Great. Thanks. And then just another quick follow-up. I think something unique for Karman is that the majority of your revenue, maybe 100% or so, is based in the U.S. for the DOW. Is that the same dynamic for Seemann and MSC? And what kind of opportunity do you see down the road for supporting international allies as they ramp up their defense spending?

Tony Koblinski
CEO, Karman Space & Defense

Appreciate the question. Yes. It's true that all of our customers are in the U.S. But as we've talked before on the missile defense and other sectors, foreign military sales is clearly part of the pull from our customers. We don't have visibility to that. We know that it is, as well as strengthening.

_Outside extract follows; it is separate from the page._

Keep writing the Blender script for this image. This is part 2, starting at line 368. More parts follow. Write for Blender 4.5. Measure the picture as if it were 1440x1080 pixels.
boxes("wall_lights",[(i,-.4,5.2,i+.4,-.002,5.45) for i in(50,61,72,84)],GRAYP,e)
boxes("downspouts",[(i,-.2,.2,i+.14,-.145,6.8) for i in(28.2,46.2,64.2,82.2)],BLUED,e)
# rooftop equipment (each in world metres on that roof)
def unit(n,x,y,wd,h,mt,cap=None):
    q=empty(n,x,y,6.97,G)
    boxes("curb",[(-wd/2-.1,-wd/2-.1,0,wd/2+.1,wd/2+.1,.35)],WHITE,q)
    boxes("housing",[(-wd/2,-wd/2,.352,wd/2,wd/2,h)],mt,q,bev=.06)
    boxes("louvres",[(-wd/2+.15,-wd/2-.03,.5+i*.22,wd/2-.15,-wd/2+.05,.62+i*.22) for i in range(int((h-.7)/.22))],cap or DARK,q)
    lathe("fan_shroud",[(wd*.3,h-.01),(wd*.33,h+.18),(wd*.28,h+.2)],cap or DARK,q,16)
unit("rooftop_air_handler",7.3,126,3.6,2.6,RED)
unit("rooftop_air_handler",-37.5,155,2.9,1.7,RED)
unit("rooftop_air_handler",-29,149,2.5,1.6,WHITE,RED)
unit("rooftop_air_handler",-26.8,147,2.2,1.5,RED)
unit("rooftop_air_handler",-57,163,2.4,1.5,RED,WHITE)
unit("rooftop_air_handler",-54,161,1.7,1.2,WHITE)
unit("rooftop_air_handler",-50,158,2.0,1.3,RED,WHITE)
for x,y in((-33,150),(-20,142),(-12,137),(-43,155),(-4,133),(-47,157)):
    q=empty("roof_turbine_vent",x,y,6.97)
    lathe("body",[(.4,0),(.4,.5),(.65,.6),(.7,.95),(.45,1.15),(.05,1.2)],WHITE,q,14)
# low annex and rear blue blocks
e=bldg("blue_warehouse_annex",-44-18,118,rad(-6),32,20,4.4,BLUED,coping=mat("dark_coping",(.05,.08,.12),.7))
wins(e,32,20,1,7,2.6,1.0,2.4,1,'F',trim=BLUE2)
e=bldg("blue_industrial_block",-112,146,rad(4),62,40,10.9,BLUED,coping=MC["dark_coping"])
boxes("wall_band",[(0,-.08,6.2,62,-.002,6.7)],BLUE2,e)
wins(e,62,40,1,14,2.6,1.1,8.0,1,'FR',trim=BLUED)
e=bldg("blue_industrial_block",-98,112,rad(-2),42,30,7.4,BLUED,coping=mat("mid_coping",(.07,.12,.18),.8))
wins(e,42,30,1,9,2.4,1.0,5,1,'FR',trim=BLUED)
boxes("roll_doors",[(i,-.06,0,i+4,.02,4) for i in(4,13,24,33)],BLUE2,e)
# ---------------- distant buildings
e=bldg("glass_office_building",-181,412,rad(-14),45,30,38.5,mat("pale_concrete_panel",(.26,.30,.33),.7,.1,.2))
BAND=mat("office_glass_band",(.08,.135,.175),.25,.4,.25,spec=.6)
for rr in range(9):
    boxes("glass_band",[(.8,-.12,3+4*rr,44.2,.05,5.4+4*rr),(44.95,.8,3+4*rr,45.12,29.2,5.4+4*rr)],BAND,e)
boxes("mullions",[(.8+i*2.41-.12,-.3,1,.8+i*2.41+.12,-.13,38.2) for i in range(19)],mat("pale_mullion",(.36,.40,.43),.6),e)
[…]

We've made some initial discussions and have a preliminary pipeline thinking about direct to outside of U.S., but that is not part of the visibility that we're demonstrating today in the growth. It's an opportunity, but one that is really early on in terms of our beginning to conquer that.

Sid Charbonnet
President and CEO, Seemann Composites and Materials Sciences

And for Seemann Composites and MSC, we are all U.S. based customers as well. And as Tony mentioned, there are obviously a lot of opportunities, especially coming up around AUKUS. And we've actually had some contacts with Australia and with the U.K. regarding AUKUS. So I think there's opportunities coming down the pipeline for that. Those are a few years out at this point, but they're certainly there. And our portion of that most immediately will be sustainment for Virginia-class.

Tony Koblinski
CEO, Karman Space & Defense

Thank you, Sid.

Thank you very much.

Operator

And that concludes our question and answer session. I will now turn the call back over to Steven Gitlin for closing remarks.

Steven Gitlin
VP of Investor Relations, Karman Space & Defense

Thanks, Robin. Thank you all for joining us today and for your interest in Karman. A recording of this call, all SEC filings and relevant company and industry news can be found on our website, karman-sd.com. We look forward to speaking with you again soon for our Q4 fiscal year 2025 results. Have a good day.

Operator

This concludes today's conference call. Thank you for your participation. You may now disconnect.